__Available data__.
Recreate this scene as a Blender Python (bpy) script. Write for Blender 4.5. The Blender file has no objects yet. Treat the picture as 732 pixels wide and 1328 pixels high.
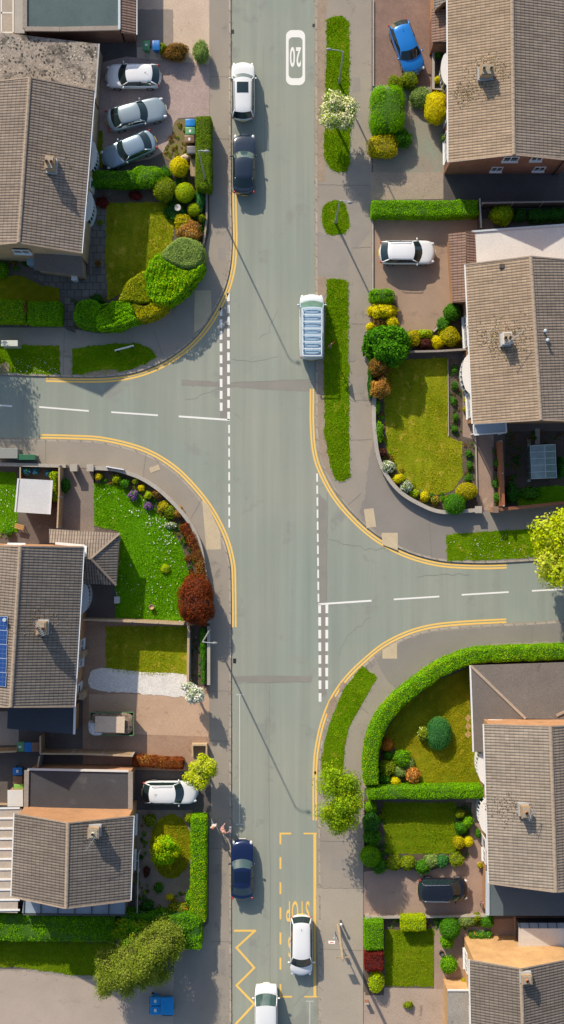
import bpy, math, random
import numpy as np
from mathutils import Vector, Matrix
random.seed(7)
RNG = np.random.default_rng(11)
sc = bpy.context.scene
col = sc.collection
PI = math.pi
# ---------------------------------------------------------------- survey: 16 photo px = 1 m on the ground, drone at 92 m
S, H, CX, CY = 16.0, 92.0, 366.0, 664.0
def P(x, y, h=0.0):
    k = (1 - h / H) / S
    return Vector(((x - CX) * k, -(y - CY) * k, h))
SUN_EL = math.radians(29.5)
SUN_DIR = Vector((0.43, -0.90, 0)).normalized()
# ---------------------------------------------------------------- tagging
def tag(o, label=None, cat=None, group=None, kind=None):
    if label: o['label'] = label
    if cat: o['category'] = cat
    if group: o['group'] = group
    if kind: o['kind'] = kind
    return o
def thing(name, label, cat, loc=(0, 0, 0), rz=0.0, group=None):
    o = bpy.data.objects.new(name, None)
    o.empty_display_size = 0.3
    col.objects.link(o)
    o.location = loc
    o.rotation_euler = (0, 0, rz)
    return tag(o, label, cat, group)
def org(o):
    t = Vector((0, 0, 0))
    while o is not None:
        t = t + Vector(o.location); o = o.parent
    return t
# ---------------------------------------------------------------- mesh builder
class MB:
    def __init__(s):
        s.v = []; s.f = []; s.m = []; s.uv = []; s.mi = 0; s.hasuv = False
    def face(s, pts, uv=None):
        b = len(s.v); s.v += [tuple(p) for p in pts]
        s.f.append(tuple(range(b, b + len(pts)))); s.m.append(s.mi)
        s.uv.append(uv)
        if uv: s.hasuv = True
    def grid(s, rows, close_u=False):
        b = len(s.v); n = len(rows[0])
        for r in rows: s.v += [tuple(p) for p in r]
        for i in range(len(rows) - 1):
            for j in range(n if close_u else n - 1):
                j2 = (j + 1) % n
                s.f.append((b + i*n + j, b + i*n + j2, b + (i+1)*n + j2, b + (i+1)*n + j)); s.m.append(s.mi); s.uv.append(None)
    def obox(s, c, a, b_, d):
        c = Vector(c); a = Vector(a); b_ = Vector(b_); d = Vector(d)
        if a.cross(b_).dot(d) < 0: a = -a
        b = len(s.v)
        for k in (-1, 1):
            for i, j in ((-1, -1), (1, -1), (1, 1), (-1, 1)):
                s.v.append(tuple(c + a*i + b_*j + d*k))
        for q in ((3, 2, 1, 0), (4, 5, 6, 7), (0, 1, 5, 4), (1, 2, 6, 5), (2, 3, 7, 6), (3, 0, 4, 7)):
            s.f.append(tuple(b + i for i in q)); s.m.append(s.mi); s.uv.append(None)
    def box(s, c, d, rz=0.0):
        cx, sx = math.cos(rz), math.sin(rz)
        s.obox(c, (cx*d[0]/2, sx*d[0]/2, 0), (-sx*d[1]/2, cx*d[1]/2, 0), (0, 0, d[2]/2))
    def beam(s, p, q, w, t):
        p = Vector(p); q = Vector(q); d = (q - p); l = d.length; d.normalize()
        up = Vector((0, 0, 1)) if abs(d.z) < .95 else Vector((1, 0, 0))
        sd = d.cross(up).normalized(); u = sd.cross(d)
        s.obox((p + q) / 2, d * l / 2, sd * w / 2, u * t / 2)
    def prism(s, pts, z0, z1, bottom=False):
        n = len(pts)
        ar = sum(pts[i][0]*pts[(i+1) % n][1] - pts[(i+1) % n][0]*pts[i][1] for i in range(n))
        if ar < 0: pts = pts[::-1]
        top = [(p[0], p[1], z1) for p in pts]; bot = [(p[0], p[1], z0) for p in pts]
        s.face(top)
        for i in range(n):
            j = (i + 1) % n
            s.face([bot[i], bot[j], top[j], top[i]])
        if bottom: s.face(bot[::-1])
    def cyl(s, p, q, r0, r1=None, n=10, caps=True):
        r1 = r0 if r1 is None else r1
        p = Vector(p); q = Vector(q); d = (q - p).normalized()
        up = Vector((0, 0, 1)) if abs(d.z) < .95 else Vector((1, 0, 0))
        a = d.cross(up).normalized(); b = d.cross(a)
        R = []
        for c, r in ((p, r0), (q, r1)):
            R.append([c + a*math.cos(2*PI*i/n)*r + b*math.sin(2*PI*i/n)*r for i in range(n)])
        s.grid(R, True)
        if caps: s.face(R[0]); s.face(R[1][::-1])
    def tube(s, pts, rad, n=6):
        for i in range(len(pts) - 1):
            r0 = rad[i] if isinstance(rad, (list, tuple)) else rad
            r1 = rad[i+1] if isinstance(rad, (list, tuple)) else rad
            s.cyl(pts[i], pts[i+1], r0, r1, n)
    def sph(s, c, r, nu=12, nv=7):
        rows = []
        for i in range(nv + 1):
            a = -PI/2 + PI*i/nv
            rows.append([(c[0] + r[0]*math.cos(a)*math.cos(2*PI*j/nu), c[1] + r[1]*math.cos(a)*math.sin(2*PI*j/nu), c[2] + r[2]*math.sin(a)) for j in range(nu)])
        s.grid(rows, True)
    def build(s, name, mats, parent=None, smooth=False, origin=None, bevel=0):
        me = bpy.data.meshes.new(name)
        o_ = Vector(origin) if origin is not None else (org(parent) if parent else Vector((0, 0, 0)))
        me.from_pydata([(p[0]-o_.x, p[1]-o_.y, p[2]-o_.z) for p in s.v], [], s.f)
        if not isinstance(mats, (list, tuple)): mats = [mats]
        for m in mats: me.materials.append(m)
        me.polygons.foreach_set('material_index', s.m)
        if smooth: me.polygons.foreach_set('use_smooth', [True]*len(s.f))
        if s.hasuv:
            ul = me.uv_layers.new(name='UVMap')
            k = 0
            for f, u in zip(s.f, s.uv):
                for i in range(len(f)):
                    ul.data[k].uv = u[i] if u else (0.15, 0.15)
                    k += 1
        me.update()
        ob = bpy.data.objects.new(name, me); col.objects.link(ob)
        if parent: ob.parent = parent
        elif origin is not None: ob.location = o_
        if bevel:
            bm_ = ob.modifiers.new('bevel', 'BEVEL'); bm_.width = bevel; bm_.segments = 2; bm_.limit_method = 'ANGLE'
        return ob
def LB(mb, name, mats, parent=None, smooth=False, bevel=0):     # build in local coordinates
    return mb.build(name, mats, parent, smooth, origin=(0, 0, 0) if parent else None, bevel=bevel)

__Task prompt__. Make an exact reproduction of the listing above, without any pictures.

__Response__.
Recreate this scene as a Blender Python (bpy) script. Write for Blender 4.5. The Blender file has no objects yet. Treat the picture as 732 pixels wide and 1328 pixels high.
import bpy, math, random
import numpy as np
from mathutils import Vector, Matrix
random.seed(7)
RNG = np.random.default_rng(11)
sc = bpy.context.scene
col = sc.collection
PI = math.pi
# ---------------------------------------------------------------- survey: 16 photo px = 1 m on the ground, drone at 92 m
S, H, CX, CY = 16.0, 92.0, 366.0, 664.0
def P(x, y, h=0.0):
    k = (1 - h / H) / S
    return Vector(((x - CX) * k, -(y - CY) * k, h))
SUN_EL = math.radians(29.5)
SUN_DIR = Vector((0.43, -0.90, 0)).normalized()
# ---------------------------------------------------------------- tagging
def tag(o, label=None, cat=None, group=None, kind=None):
    if label: o['label'] = label
    if cat: o['category'] = cat
    if group: o['group'] = group
    if kind: o['kind'] = kind
    return o
def thing(name, label, cat, loc=(0, 0, 0), rz=0.0, group=None):
    o = bpy.data.objects.new(name, None)
    o.empty_display_size = 0.3
    col.objects.link(o)
    o.location = loc
    o.rotation_euler = (0, 0, rz)
    return tag(o, label, cat, group)
def org(o):
    t = Vector((0, 0, 0))
    while o is not None:
        t = t + Vector(o.location); o = o.parent
    return t
# ---------------------------------------------------------------- mesh builder
class MB:
    def __init__(s):
        s.v = []; s.f = []; s.m = []; s.uv = []; s.mi = 0; s.hasuv = False
    def face(s, pts, uv=None):
        b = len(s.v); s.v += [tuple(p) for p in pts]
        s.f.append(tuple(range(b, b + len(pts)))); s.m.append(s.mi)
        s.uv.append(uv)
        if uv: s.hasuv = True
    def grid(s, rows, close_u=False):
        b = len(s.v); n = len(rows[0])
        for r in rows: s.v += [tuple(p) for p in r]
        for i in range(len(rows) - 1):
            for j in range(n if close_u else n - 1):
                j2 = (j + 1) % n
                s.f.append((b + i*n + j, b + i*n + j2, b + (i+1)*n + j2, b + (i+1)*n + j)); s.m.append(s.mi); s.uv.append(None)
    def obox(s, c, a, b_, d):
        c = Vector(c); a = Vector(a); b_ = Vector(b_); d = Vector(d)
        if a.cross(b_).dot(d) < 0: a = -a
        b = len(s.v)
        for k in (-1, 1):
            for i, j in ((-1, -1), (1, -1), (1, 1), (-1, 1)):
                s.v.append(tuple(c + a*i + b_*j + d*k))
        for q in ((3, 2, 1, 0), (4, 5, 6, 7), (0, 1, 5, 4), (1, 2, 6, 5), (2, 3, 7, 6), (3, 0, 4, 7)):
            s.f.append(tuple(b + i for i in q)); s.m.append(s.mi); s.uv.append(None)
    def box(s, c, d, rz=0.0):
        cx, sx = math.cos(rz), math.sin(rz)
        s.obox(c, (cx*d[0]/2, sx*d[0]/2, 0), (-sx*d[1]/2, cx*d[1]/2, 0), (0, 0, d[2]/2))
    def beam(s, p, q, w, t):
        p = Vector(p); q = Vector(q); d = (q - p); l = d.length; d.normalize()
        up = Vector((0, 0, 1)) if abs(d.z) < .95 else Vector((1, 0, 0))
        sd = d.cross(up).normalized(); u = sd.cross(d)
        s.obox((p + q) / 2, d * l / 2, sd * w / 2, u * t / 2)
    def prism(s, pts, z0, z1, bottom=False):
        n = len(pts)
        ar = sum(pts[i][0]*pts[(i+1) % n][1] - pts[(i+1) % n][0]*pts[i][1] for i in range(n))
        if ar < 0: pts = pts[::-1]
        top = [(p[0], p[1], z1) for p in pts]; bot = [(p[0], p[1], z0) for p in pts]
        s.face(top)
        for i in range(n):
            j = (i + 1) % n
            s.face([bot[i], bot[j], top[j], top[i]])
        if bottom: s.face(bot[::-1])
    def cyl(s, p, q, r0, r1=None, n=10, caps=True):
        r1 = r0 if r1 is None else r1
        p = Vector(p); q = Vector(q); d = (q - p).normalized()
        up = Vector((0, 0, 1)) if abs(d.z) < .95 else Vector((1, 0, 0))
        a = d.cross(up).normalized(); b = d.cross(a)
        R = []
        for c, r in ((p, r0), (q, r1)):
            R.append([c + a*math.cos(2*PI*i/n)*r + b*math.sin(2*PI*i/n)*r for i in range(n)])
        s.grid(R, True)
        if caps: s.face(R[0]); s.face(R[1][::-1])
    def tube(s, pts, rad, n=6):
        for i in range(len(pts) - 1):
            r0 = rad[i] if isinstance(rad, (list, tuple)) else rad
            r1 = rad[i+1] if isinstance(rad, (list, tuple)) else rad
            s.cyl(pts[i], pts[i+1], r0, r1, n)
    def sph(s, c, r, nu=12, nv=7):
        rows = []
        for i in range(nv + 1):
            a = -PI/2 + PI*i/nv
            rows.append([(c[0] + r[0]*math.cos(a)*math.cos(2*PI*j/nu), c[1] + r[1]*math.cos(a)*math.sin(2*PI*j/nu), c[2] + r[2]*math.sin(a)) for j in range(nu)])
        s.grid(rows, True)
    def build(s, name, mats, parent=None, smooth=False, origin=None, bevel=0):
        me = bpy.data.meshes.new(name)
        o_ = Vector(origin) if origin is not None else (org(parent) if parent else Vector((0, 0, 0)))
        me.from_pydata([(p[0]-o_.x, p[1]-o_.y, p[2]-o_.z) for p in s.v], [], s.f)
        if not isinstance(mats, (list, tuple)): mats = [mats]
        for m in mats: me.materials.append(m)
        me.polygons.foreach_set('material_index', s.m)
        if smooth: me.polygons.foreach_set('use_smooth', [True]*len(s.f))
        if s.hasuv:
            ul = me.uv_layers.new(name='UVMap')
            k = 0
            for f, u in zip(s.f, s.uv):
                for i in range(len(f)):
                    ul.data[k].uv = u[i] if u else (0.15, 0.15)
                    k += 1
        me.update()
        ob = bpy.data.objects.new(name, me); col.objects.link(ob)
        if parent: ob.parent = parent
        elif origin is not None: ob.location = o_
        if bevel:
            bm_ = ob.modifiers.new('bevel', 'BEVEL'); bm_.width = bevel; bm_.segments = 2; bm_.limit_method = 'ANGLE'
        return ob
def LB(mb, name, mats, parent=None, smooth=False, bevel=0):     # build in local coordinates
    return mb.build(name, mats, parent, smooth, origin=(0, 0, 0) if parent else None, bevel=bevel)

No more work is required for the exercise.